#### Given material ####

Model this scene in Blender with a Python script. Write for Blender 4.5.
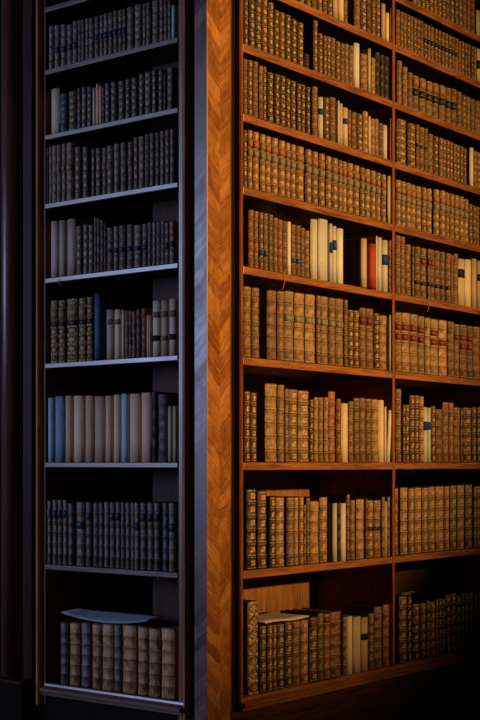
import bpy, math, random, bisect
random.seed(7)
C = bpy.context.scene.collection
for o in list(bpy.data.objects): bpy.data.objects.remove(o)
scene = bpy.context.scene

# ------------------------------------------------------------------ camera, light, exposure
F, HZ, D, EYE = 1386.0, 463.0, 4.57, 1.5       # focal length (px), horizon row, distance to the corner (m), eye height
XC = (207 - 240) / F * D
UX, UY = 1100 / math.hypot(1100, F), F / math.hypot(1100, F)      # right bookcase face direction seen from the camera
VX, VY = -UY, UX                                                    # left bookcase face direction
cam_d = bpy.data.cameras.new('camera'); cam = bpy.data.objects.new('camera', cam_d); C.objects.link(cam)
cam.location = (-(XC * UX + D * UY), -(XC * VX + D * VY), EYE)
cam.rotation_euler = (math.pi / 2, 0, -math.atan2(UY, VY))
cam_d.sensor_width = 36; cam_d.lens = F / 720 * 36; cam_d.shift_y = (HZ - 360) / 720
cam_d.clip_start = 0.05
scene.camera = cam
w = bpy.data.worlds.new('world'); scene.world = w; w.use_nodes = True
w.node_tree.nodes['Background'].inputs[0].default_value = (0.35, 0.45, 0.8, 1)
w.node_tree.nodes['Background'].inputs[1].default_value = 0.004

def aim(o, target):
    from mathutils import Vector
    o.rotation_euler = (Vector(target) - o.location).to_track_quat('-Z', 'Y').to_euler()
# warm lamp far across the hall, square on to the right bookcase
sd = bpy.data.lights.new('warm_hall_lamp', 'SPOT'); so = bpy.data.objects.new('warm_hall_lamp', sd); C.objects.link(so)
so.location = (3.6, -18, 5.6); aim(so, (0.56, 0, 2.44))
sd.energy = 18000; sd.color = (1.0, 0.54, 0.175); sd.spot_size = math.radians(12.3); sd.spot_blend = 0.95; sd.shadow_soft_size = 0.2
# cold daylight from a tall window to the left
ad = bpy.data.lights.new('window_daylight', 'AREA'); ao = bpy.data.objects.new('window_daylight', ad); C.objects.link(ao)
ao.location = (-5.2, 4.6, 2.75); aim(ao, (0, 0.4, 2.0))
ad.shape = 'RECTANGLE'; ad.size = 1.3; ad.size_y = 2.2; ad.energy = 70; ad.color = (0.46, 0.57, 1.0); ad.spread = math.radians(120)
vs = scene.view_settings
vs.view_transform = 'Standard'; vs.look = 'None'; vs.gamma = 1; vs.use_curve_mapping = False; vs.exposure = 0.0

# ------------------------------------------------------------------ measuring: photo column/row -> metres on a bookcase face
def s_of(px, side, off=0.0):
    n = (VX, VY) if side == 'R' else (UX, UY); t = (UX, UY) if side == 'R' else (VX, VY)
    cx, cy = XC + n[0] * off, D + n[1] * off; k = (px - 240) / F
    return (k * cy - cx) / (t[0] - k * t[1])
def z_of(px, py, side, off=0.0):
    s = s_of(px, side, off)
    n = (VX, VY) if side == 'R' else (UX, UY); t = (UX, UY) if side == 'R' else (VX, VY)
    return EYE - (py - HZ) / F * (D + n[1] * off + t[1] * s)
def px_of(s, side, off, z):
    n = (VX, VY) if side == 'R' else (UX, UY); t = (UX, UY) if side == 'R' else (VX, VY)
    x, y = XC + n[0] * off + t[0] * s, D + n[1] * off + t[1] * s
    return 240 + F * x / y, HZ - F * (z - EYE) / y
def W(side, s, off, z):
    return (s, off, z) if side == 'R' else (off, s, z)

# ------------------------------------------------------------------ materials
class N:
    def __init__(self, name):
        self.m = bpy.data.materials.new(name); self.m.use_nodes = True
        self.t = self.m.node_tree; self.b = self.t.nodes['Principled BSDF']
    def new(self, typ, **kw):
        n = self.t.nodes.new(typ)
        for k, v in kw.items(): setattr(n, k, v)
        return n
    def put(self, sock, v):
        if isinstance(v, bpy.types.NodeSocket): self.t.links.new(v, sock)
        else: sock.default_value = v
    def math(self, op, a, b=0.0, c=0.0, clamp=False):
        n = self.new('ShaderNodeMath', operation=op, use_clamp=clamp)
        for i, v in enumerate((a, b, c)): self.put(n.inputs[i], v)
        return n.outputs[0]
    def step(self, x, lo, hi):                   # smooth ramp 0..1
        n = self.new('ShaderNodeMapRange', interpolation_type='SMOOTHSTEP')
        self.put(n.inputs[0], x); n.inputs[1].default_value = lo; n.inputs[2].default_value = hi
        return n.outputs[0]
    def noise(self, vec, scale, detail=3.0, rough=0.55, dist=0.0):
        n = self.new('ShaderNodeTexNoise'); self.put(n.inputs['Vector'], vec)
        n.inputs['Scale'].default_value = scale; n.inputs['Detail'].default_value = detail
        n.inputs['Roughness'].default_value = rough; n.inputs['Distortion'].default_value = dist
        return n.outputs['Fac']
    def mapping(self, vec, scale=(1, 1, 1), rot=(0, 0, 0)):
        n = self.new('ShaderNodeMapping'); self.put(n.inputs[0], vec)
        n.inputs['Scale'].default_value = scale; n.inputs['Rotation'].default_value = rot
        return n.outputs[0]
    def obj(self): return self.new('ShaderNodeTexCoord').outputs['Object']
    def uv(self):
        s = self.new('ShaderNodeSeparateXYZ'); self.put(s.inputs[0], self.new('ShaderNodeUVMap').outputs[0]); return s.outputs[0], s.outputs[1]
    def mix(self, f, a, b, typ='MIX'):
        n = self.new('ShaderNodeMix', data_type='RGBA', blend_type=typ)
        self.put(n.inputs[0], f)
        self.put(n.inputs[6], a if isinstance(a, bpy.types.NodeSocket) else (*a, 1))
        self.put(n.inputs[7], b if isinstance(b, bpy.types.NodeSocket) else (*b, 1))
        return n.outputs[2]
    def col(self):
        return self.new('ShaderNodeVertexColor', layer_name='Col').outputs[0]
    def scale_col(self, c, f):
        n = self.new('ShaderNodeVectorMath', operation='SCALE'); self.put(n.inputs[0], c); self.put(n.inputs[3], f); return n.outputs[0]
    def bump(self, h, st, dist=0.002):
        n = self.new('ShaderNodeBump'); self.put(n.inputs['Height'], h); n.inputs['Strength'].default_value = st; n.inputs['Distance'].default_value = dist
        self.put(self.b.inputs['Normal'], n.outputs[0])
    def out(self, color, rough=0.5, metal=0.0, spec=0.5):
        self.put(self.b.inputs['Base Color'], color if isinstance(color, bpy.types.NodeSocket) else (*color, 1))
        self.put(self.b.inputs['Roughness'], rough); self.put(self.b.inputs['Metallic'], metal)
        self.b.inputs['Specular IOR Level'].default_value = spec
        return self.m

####

Problem to work on => Transcribe the preceding listing in its entirety and with exact wording, leaving out pictures.

Answer for this exercise =>
Model this scene in Blender with a Python script. Write for Blender 4.5.
import bpy, math, random, bisect
random.seed(7)
C = bpy.context.scene.collection
for o in list(bpy.data.objects): bpy.data.objects.remove(o)
scene = bpy.context.scene

# ------------------------------------------------------------------ camera, light, exposure
F, HZ, D, EYE = 1386.0, 463.0, 4.57, 1.5       # focal length (px), horizon row, distance to the corner (m), eye height
XC = (207 - 240) / F * D
UX, UY = 1100 / math.hypot(1100, F), F / math.hypot(1100, F)      # right bookcase face direction seen from the camera
VX, VY = -UY, UX                                                    # left bookcase face direction
cam_d = bpy.data.cameras.new('camera'); cam = bpy.data.objects.new('camera', cam_d); C.objects.link(cam)
cam.location = (-(XC * UX + D * UY), -(XC * VX + D * VY), EYE)
cam.rotation_euler = (math.pi / 2, 0, -math.atan2(UY, VY))
cam_d.sensor_width = 36; cam_d.lens = F / 720 * 36; cam_d.shift_y = (HZ - 360) / 720
cam_d.clip_start = 0.05
scene.camera = cam
w = bpy.data.worlds.new('world'); scene.world = w; w.use_nodes = True
w.node_tree.nodes['Background'].inputs[0].default_value = (0.35, 0.45, 0.8, 1)
w.node_tree.nodes['Background'].inputs[1].default_value = 0.004

def aim(o, target):
    from mathutils import Vector
    o.rotation_euler = (Vector(target) - o.location).to_track_quat('-Z', 'Y').to_euler()
# warm lamp far across the hall, square on to the right bookcase
sd = bpy.data.lights.new('warm_hall_lamp', 'SPOT'); so = bpy.data.objects.new('warm_hall_lamp', sd); C.objects.link(so)
so.location = (3.6, -18, 5.6); aim(so, (0.56, 0, 2.44))
sd.energy = 18000; sd.color = (1.0, 0.54, 0.175); sd.spot_size = math.radians(12.3); sd.spot_blend = 0.95; sd.shadow_soft_size = 0.2
# cold daylight from a tall window to the left
ad = bpy.data.lights.new('window_daylight', 'AREA'); ao = bpy.data.objects.new('window_daylight', ad); C.objects.link(ao)
ao.location = (-5.2, 4.6, 2.75); aim(ao, (0, 0.4, 2.0))
ad.shape = 'RECTANGLE'; ad.size = 1.3; ad.size_y = 2.2; ad.energy = 70; ad.color = (0.46, 0.57, 1.0); ad.spread = math.radians(120)
vs = scene.view_settings
vs.view_transform = 'Standard'; vs.look = 'None'; vs.gamma = 1; vs.use_curve_mapping = False; vs.exposure = 0.0

# ------------------------------------------------------------------ measuring: photo column/row -> metres on a bookcase face
def s_of(px, side, off=0.0):
    n = (VX, VY) if side == 'R' else (UX, UY); t = (UX, UY) if side == 'R' else (VX, VY)
    cx, cy = XC + n[0] * off, D + n[1] * off; k = (px - 240) / F
    return (k * cy - cx) / (t[0] - k * t[1])
def z_of(px, py, side, off=0.0):
    s = s_of(px, side, off)
    n = (VX, VY) if side == 'R' else (UX, UY); t = (UX, UY) if side == 'R' else (VX, VY)
    return EYE - (py - HZ) / F * (D + n[1] * off + t[1] * s)
def px_of(s, side, off, z):
    n = (VX, VY) if side == 'R' else (UX, UY); t = (UX, UY) if side == 'R' else (VX, VY)
    x, y = XC + n[0] * off + t[0] * s, D + n[1] * off + t[1] * s
    return 240 + F * x / y, HZ - F * (z - EYE) / y
def W(side, s, off, z):
    return (s, off, z) if side == 'R' else (off, s, z)

# ------------------------------------------------------------------ materials
class N:
    def __init__(self, name):
        self.m = bpy.data.materials.new(name); self.m.use_nodes = True
        self.t = self.m.node_tree; self.b = self.t.nodes['Principled BSDF']
    def new(self, typ, **kw):
        n = self.t.nodes.new(typ)
        for k, v in kw.items(): setattr(n, k, v)
        return n
    def put(self, sock, v):
        if isinstance(v, bpy.types.NodeSocket): self.t.links.new(v, sock)
        else: sock.default_value = v
    def math(self, op, a, b=0.0, c=0.0, clamp=False):
        n = self.new('ShaderNodeMath', operation=op, use_clamp=clamp)
        for i, v in enumerate((a, b, c)): self.put(n.inputs[i], v)
        return n.outputs[0]
    def step(self, x, lo, hi):                   # smooth ramp 0..1
        n = self.new('ShaderNodeMapRange', interpolation_type='SMOOTHSTEP')
        self.put(n.inputs[0], x); n.inputs[1].default_value = lo; n.inputs[2].default_value = hi
        return n.outputs[0]
    def noise(self, vec, scale, detail=3.0, rough=0.55, dist=0.0):
        n = self.new('ShaderNodeTexNoise'); self.put(n.inputs['Vector'], vec)
        n.inputs['Scale'].default_value = scale; n.inputs['Detail'].default_value = detail
        n.inputs['Roughness'].default_value = rough; n.inputs['Distortion'].default_value = dist
        return n.outputs['Fac']
    def mapping(self, vec, scale=(1, 1, 1), rot=(0, 0, 0)):
        n = self.new('ShaderNodeMapping'); self.put(n.inputs[0], vec)
        n.inputs['Scale'].default_value = scale; n.inputs['Rotation'].default_value = rot
        return n.outputs[0]
    def obj(self): return self.new('ShaderNodeTexCoord').outputs['Object']
    def uv(self):
        s = self.new('ShaderNodeSeparateXYZ'); self.put(s.inputs[0], self.new('ShaderNodeUVMap').outputs[0]); return s.outputs[0], s.outputs[1]
    def mix(self, f, a, b, typ='MIX'):
        n = self.new('ShaderNodeMix', data_type='RGBA', blend_type=typ)
        self.put(n.inputs[0], f)
        self.put(n.inputs[6], a if isinstance(a, bpy.types.NodeSocket) else (*a, 1))
        self.put(n.inputs[7], b if isinstance(b, bpy.types.NodeSocket) else (*b, 1))
        return n.outputs[2]
    def col(self):
        return self.new('ShaderNodeVertexColor', layer_name='Col').outputs[0]
    def scale_col(self, c, f):
        n = self.new('ShaderNodeVectorMath', operation='SCALE'); self.put(n.inputs[0], c); self.put(n.inputs[3], f); return n.outputs[0]
    def bump(self, h, st, dist=0.002):
        n = self.new('ShaderNodeBump'); self.put(n.inputs['Height'], h); n.inputs['Strength'].default_value = st; n.inputs['Distance'].default_value = dist
        self.put(self.b.inputs['Normal'], n.outputs[0])
    def out(self, color, rough=0.5, metal=0.0, spec=0.5):
        self.put(self.b.inputs['Base Color'], color if isinstance(color, bpy.types.NodeSocket) else (*color, 1))
        self.put(self.b.inputs['Roughness'], rough); self.put(self.b.inputs['Metallic'], metal)
        self.b.inputs['Specular IOR Level'].default_value = spec
        return self.m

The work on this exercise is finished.